Every time we go shopping we are making choices and expressing statements about 'value' and utility in relation to the price we are being asked to pay. Copyright: Lotus Head, from stock.xchng.

It is at this point that I am really making decisions 'at the margin' - in many ways, this is what economics is all about. Do I value the extra utility I place on acquiring this good higher than the value of the extra pound I have to bid? If I think, 'yes an extra pound is neither here nor there' then I might well bid - especially if I know the bidding period is nearing its close. But what if my bid continues to be trumped? How much further do I go?

There will, of course, come a point at which I decide that enough is enough and pull out of the bidding if it keeps going up. I then look back at the final winning bid (let us assume that it ended up at £79) and reflect on the process. Should I have gone to £80? Did I cut off my nose to spite my face by pulling out when I did?

This process in fact reflects exactly what we do every time we spend some money. The bidding might not be there in quite the same obvious way but every time we make a spending decision we are weighing up the value to us of acquiring the good or service against the price that we are being asked to give up to acquire it (and thus the opportunities foregone). We may not have the protracted process that exists with eBay but the essence is the same.

Think about it: when you go into a shop, there are some things you decide to buy and others you reject. Why do you reject some items but not others? You are likely to be thinking along the lines of, 'It's OK but not worth the money', or, 'It's too expensive'. What we mean by that latter comment is that the utility we will get from the good or service is less than the utility we could get from using that same amount of money in different ways. Of course we do not say all that, but that is what is actually happening.

Now let's turn our attention to the idea of a 'bargain'. Getting a bargain means paying much less for something than we expected or anticipated. In economics terms, a bargain means we get a greater degree of consumer surplus than we expected. The diagram below illustrates this idea again.
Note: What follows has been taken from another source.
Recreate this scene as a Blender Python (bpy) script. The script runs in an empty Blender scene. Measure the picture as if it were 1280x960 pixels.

Just as we can identify consumer surplus on the part of the buyer, we can look at the seller's side and identify the concept of 'producer surplus'. Imagine I was the person who put the shirt up for sale on eBay. I might think that it is worth around £50. I watch as the bidding process gets going and am happy that the price is gradually working its way up to £50. If it stopped at that level I would be more than satisfied. However, as the bidding pushes the price up even further, I am getting even more satisfied with the likely outcome. If the sale ends at £79, I have gained a surplus value represented by £29 over and above what I would have been willing to accept for selling the shirt.
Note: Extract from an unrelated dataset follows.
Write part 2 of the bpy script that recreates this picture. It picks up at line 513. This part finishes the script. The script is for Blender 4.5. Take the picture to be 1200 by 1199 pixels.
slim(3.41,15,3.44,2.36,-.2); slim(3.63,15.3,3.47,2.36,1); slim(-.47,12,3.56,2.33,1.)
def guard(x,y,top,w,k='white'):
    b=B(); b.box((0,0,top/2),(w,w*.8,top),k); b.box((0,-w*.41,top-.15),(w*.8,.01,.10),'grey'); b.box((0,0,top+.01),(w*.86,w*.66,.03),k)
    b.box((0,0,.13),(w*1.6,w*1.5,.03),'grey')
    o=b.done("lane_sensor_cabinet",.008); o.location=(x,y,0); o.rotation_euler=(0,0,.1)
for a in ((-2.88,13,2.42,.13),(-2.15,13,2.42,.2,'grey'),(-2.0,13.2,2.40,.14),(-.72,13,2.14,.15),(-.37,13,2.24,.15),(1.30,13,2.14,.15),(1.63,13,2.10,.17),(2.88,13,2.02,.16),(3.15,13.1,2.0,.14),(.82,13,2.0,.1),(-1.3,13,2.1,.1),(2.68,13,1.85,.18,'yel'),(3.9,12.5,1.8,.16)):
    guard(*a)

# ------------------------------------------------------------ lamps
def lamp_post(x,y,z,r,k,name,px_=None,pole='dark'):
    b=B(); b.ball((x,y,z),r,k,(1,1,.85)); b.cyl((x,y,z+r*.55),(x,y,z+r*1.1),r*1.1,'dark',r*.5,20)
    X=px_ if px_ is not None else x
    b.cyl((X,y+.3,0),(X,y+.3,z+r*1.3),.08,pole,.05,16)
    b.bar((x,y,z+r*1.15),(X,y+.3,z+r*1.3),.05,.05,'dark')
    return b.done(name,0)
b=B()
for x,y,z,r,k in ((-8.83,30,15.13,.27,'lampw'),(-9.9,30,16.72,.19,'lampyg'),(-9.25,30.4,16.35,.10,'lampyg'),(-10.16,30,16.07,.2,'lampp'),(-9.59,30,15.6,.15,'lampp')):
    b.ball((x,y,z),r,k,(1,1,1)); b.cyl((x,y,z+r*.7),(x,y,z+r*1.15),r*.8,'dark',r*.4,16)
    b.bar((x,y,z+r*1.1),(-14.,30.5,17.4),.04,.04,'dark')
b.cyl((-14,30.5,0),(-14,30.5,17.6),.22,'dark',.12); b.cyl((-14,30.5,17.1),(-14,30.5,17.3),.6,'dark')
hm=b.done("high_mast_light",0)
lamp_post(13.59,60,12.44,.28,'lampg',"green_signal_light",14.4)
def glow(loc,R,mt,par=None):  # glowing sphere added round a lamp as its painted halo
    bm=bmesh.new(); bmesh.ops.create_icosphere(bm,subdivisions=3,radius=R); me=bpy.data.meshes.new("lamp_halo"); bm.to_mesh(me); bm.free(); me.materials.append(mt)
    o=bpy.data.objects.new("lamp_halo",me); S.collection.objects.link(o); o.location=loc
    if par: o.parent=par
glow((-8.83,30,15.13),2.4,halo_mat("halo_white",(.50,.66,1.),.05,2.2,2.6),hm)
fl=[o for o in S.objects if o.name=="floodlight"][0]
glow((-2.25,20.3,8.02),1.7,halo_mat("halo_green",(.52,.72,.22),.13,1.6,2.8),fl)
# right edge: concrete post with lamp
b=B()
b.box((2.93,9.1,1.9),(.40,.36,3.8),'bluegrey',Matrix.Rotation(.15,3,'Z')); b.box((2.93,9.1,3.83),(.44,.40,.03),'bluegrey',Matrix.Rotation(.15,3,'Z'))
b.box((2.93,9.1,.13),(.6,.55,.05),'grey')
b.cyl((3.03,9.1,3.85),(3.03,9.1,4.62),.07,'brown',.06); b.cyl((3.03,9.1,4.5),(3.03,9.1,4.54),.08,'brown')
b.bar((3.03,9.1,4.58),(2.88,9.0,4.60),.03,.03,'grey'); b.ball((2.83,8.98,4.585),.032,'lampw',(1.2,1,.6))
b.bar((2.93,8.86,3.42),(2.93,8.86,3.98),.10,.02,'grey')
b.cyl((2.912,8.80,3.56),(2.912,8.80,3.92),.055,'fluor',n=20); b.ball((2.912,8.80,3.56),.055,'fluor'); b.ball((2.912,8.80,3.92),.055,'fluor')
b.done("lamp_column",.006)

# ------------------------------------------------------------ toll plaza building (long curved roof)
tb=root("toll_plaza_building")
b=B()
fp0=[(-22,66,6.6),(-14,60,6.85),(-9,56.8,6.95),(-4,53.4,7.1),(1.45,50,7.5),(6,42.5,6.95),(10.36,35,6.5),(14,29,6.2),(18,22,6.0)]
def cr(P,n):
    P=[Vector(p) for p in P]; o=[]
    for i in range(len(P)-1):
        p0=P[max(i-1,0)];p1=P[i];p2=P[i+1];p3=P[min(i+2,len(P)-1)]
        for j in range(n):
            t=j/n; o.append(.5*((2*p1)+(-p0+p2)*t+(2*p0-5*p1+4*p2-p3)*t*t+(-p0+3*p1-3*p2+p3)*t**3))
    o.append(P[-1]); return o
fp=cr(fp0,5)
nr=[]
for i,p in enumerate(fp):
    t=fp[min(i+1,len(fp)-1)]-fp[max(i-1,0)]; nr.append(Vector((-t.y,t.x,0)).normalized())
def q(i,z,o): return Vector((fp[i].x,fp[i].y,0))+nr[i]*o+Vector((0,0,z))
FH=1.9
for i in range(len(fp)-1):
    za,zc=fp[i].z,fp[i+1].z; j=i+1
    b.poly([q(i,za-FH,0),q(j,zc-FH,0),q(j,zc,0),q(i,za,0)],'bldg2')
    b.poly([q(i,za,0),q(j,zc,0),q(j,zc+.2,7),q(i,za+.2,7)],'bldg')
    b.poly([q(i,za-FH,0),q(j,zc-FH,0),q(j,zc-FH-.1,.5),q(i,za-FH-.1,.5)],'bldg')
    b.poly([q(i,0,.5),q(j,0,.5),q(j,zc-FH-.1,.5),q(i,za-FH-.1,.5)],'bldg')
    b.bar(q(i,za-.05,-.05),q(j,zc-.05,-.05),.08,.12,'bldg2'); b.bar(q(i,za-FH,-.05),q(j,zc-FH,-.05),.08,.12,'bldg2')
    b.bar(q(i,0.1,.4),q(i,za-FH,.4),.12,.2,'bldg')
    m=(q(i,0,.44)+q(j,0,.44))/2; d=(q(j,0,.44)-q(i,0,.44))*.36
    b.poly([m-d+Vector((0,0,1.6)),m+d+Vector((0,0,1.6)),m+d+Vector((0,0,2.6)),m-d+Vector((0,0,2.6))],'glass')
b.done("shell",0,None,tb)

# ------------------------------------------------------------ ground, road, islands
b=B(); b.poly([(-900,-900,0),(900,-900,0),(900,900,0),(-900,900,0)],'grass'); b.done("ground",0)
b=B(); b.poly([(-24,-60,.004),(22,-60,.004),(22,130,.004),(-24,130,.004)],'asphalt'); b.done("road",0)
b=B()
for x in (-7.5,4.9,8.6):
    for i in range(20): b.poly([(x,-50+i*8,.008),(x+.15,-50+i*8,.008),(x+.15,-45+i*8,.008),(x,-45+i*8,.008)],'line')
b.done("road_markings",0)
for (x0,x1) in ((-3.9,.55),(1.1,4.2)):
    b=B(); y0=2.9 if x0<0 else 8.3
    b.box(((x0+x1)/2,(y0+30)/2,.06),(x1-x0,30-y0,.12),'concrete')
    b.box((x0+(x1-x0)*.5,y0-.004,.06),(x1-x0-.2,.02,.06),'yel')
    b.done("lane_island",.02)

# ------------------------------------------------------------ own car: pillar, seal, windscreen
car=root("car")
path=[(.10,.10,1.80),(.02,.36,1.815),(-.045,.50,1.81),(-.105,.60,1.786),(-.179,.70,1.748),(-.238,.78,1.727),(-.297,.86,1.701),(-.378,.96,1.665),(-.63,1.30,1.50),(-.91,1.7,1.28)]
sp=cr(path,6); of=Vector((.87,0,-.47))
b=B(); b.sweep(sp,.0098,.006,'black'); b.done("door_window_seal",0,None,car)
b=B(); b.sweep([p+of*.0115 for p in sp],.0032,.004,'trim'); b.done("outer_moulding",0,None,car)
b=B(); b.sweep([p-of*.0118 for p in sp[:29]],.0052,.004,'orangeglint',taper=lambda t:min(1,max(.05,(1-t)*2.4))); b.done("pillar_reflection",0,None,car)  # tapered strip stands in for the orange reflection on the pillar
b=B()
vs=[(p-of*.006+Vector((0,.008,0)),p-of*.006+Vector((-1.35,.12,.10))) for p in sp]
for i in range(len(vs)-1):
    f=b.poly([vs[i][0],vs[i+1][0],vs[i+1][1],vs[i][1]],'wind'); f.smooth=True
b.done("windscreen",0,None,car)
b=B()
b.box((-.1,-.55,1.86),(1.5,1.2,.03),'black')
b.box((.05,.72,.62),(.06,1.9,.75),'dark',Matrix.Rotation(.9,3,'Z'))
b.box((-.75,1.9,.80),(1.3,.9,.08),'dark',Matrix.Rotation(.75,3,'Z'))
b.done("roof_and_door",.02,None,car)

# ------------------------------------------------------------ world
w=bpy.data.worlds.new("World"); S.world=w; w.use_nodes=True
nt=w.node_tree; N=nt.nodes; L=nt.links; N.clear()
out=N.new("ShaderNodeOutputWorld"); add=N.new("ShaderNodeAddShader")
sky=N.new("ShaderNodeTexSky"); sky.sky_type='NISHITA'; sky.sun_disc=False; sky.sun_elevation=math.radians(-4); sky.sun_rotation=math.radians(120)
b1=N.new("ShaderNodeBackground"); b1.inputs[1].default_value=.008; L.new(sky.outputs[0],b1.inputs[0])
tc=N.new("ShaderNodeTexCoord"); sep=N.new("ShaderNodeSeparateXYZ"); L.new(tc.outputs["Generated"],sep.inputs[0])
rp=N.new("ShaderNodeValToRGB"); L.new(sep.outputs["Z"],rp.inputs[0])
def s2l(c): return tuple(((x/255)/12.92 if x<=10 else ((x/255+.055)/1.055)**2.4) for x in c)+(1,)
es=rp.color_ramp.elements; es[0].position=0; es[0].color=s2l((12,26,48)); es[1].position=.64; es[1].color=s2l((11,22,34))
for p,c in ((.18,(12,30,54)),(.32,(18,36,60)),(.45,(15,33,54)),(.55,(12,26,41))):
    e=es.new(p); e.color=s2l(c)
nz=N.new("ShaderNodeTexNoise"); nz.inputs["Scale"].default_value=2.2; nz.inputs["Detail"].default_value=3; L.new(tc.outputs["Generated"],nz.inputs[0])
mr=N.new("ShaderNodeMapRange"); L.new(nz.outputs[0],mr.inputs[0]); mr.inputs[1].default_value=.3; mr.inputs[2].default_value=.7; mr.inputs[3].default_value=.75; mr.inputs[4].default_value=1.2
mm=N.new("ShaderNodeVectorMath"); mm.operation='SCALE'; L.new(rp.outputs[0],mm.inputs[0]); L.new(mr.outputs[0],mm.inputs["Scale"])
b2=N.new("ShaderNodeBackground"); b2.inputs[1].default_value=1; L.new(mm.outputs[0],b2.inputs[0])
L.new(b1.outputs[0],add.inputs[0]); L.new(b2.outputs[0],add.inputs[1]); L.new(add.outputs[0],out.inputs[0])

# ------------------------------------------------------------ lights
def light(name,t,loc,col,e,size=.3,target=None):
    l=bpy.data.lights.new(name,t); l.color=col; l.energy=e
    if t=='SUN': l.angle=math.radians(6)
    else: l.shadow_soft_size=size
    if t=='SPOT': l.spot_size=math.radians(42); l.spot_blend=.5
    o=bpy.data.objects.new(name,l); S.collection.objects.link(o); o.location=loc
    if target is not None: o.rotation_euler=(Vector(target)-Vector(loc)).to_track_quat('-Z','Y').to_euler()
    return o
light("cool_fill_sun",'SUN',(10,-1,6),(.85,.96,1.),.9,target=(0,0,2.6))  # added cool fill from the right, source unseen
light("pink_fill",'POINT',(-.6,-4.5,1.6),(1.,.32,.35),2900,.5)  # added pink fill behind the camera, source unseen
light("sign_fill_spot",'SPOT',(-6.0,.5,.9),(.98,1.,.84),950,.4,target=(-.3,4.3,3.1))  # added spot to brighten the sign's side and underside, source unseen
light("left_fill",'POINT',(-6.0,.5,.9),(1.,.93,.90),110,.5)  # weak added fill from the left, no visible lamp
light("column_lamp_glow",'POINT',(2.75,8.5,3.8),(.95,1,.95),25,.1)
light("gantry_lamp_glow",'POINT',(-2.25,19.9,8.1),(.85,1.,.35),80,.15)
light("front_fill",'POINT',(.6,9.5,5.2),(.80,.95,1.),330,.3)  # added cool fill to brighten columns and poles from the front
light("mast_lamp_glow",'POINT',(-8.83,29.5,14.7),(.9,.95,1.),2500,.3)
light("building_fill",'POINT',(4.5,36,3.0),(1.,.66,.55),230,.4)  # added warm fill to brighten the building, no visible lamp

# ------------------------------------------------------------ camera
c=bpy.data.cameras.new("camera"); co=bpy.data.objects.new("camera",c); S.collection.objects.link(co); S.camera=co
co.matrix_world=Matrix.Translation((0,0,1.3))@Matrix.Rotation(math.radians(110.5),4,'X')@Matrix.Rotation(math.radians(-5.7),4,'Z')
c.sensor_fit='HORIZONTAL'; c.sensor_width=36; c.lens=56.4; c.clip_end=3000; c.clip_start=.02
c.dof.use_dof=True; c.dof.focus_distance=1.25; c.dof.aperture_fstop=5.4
Producer surplus can be illustrated on the diagram as below.

Economics is something that can be very complex and abstract. The basic principles occur day after day, however, and being able to think like an economist and view things the way an economist would view them helps to make these every day events clearer and more understandable. Something like eBay and consumer and producer surplus is just one simple example.

Questions

We have been looking at an example of consumer and producer surplus from the point of view of an auction on eBay. Take a look at this article (there is also a video clip that you can access via this link from the BBC). (Guardian: http://arts.guardian.co.uk/news/story/0,,1767382,00.html; BBC: http://search.bbc.co.uk/cgi-bin/search/results.pl?tab=av&q=picasso+auction&recipe=all&scope=all&edition=d)
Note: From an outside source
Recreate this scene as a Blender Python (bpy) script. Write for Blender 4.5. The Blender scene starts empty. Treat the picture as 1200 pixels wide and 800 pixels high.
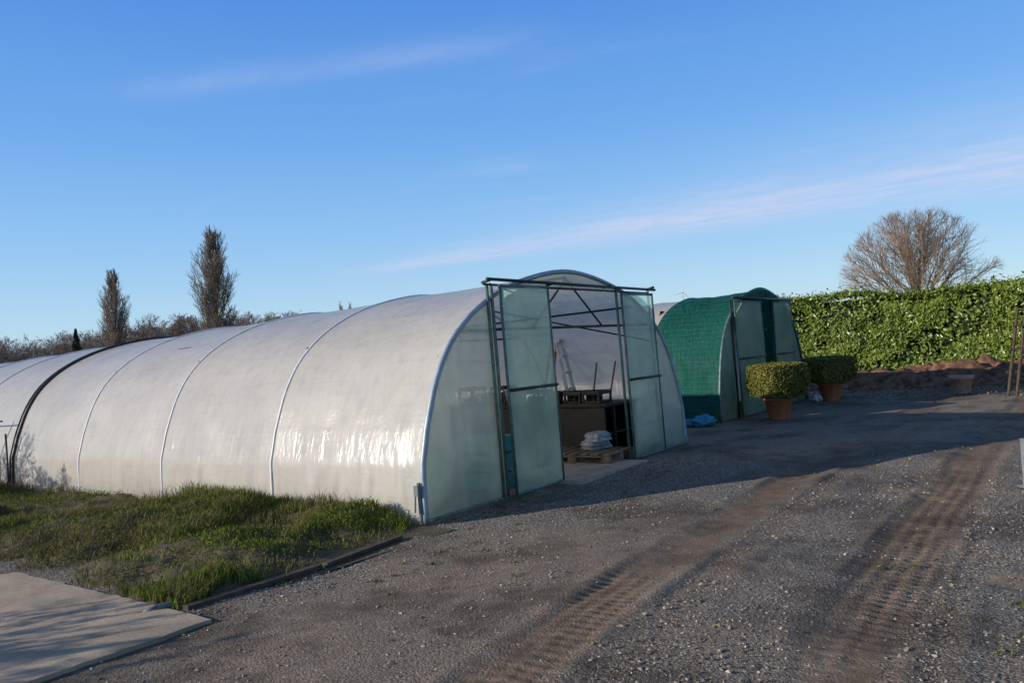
import bpy, math, random
import numpy as np
from mathutils import Vector, Matrix, noise as mnoise
random.seed(7); rng=np.random.default_rng(7)
SC=bpy.context.scene
# ------------------------------------------------------------------ frame of reference
A=np.array([-1.01,8.21]); AX=np.array([-0.792,0.611]); W=np.array([0.611,0.792])
def P(t,s): return A+t*W+s*AX
ROTZ=math.atan2(-0.611,0.792)
# ------------------------------------------------------------------ node helpers
class N:
    def __init__(s,tree): s.t=tree; s.t.nodes.clear()
    def n(s,typ,**kw):
        nd=s.t.nodes.new(typ)
        for k,v in kw.items(): setattr(nd,k,v)
        return nd
    def l(s,a,b): s.t.links.new(a,b)
    def put(s,sock,v):
        if isinstance(v,bpy.types.NodeSocket): s.l(v,sock)
        else: sock.default_value=v
    def m(s,op,a,b=None,c=None,clamp=False):
        nd=s.n('ShaderNodeMath',operation=op); nd.use_clamp=clamp
        s.put(nd.inputs[0],a)
        if b is not None: s.put(nd.inputs[1],b)
        if c is not None: s.put(nd.inputs[2],c)
        return nd.outputs[0]
    def mix(s,f,a,b,blend='MIX'):
        nd=s.n('ShaderNodeMix',data_type='RGBA',blend_type=blend)
        s.put(nd.inputs[0],f)
        s.put(nd.inputs[6],a if isinstance(a,bpy.types.NodeSocket) else (*a[:3],1))
        s.put(nd.inputs[7],b if isinstance(b,bpy.types.NodeSocket) else (*b[:3],1))
        return nd.outputs[2]
    def noise(s,vec,scale,detail=4,rough=.55,dist=0):
        nd=s.n('ShaderNodeTexNoise'); 
        if vec is not None: s.l(vec,nd.inputs['Vector'])
        nd.inputs['Scale'].default_value=scale; nd.inputs['Detail'].default_value=detail
        nd.inputs['Roughness'].default_value=rough; nd.inputs['Distortion'].default_value=dist
        return nd.outputs['Fac']
    def ramp(s,f,lo,hi,a=0.,b=1.):
        nd=s.n('ShaderNodeMapRange'); nd.clamp=True; nd.interpolation_type='SMOOTHSTEP'
        s.put(nd.inputs[0],f); nd.inputs[1].default_value=lo; nd.inputs[2].default_value=hi
        nd.inputs[3].default_value=a; nd.inputs[4].default_value=b
        return nd.outputs[0]
    def mapping(s,vec,scale=(1,1,1),rot=(0,0,0)):
        nd=s.n('ShaderNodeMapping'); s.l(vec,nd.inputs[0]); nd.inputs['Scale'].default_value=scale
        nd.inputs['Rotation'].default_value=rot
        return nd.outputs[0]
    def bump(s,h,strength,dist,normal=None):
        nd=s.n('ShaderNodeBump'); s.l(h,nd.inputs['Height']); nd.inputs['Strength'].default_value=strength
        nd.inputs['Distance'].default_value=dist
        if normal is not None: s.l(normal,nd.inputs['Normal'])
        return nd.outputs[0]
def newmat(name):
    m=bpy.data.materials.new(name); m.use_nodes=True; n=N(m.node_tree)
    out=n.n('ShaderNodeOutputMaterial'); return m,n,out
def simple(name,col,rough=.6,var=.25,scale=6,metal=0,bump=.0,bscale=40,col2=None,spec=.5):
    m,n,out=newmat(name); tc=n.n('ShaderNodeTexCoord').outputs['Object']
    b=n.n('ShaderNodeBsdfPrincipled')
    f=n.noise(tc,scale,5)
    c2=col2 if col2 else tuple(c*(1-var*1.6) for c in col)
    f=n.ramp(f,.3,.7)
    n.l(n.mix(f,col,c2),b.inputs['Base Color'])
    b.inputs['Roughness'].default_value=rough; b.inputs['Metallic'].default_value=metal
    b.inputs['Specular IOR Level'].default_value=spec
    if bump>0: n.l(n.bump(n.noise(tc,bscale,4),.6,bump),b.inputs['Normal'])
    n.l(b.outputs[0],out.inputs[0]); return m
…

  1. Use a diagram to explain what is likely to have happened to the level of consumer and producer surplus as the bidding for the painting progressed.
  2. Do you think the buyer has still gained some consumer surplus despite paying $95 million for the painting? Explain your reasoning.
  3. To what extent could consumer and producer surplus represent a measure of welfare in the economy?

Mark Scheme

  1. Use a diagram to explain what is likely to have happened to the level of consumer and producer surplus as the bidding for the painting progressed.
    • The purpose of this type of question is to get you to think about the way we use models in economics to illustrate what happens in reality. They do have their limitations but the skills of using them is something that you would be expected to be competent with. The diagrams included in the theory section should help you to be able to answer this. Apply the principles of the eBay auction to the auction for the painting - the numbers on the axes will, of course, be a little different!
  2. Do you think the buyer has still gained some consumer surplus despite paying $95 million for the painting? Explain your reasoning.
    • For the vast majority of us, the thought of paying $95 million (£52 million) for a painting is way beyond our imagination. For the bidder in this case, the principles would be exactly the same as the example we used in the theory section - the only difference really is the number of zeros after the main number. You will need to think, therefore, about the maximum price that the bidder might have been prepared to pay to acquire the item - he might have thought he had got himself a 'bargain'!
  3. To what extent could consumer and producer surplus represent a measure of welfare in the economy?
    • Welfare economics is the branch of economics that deals with what ought to be produced and how what is produced is allocated. One of the key thinkers in this field is Vilfredo Pareto. Pareto optimality is a position where resources cannot be re-allocated amongst competing uses such that one person can be made better off without someone else being made worse off. In simple terms, welfare is all about 'happiness' and general well-being. Measuring welfare is not easy however, but one way of doing this is to look at the extent of consumer and producer surplus and how these change when resources are re-allocated (in other words, using demand and supply diagrams to represent markets).

      This is a question asking you to make a judgement about the value of using concepts like consumer and producer surplus to look at welfare. This might be imperfect, but better than nothing. After all, its use can be widespread. For example, when we talk about environmental issues and express concern about the loss of natural habitats and areas of outstanding natural beauty, we might make some attempt to measure the impact through using consumer and producer surplus. How much would people be prepared to pay to go to these areas of natural beauty? If you can get a demand schedule drawn up from such a question, you have some way of constructing a 'market' in natural beauty and thus see what would happen if such areas were reduced, i.e. where the supply curve shifted to the left. These are some of the issues where a question like this could take you.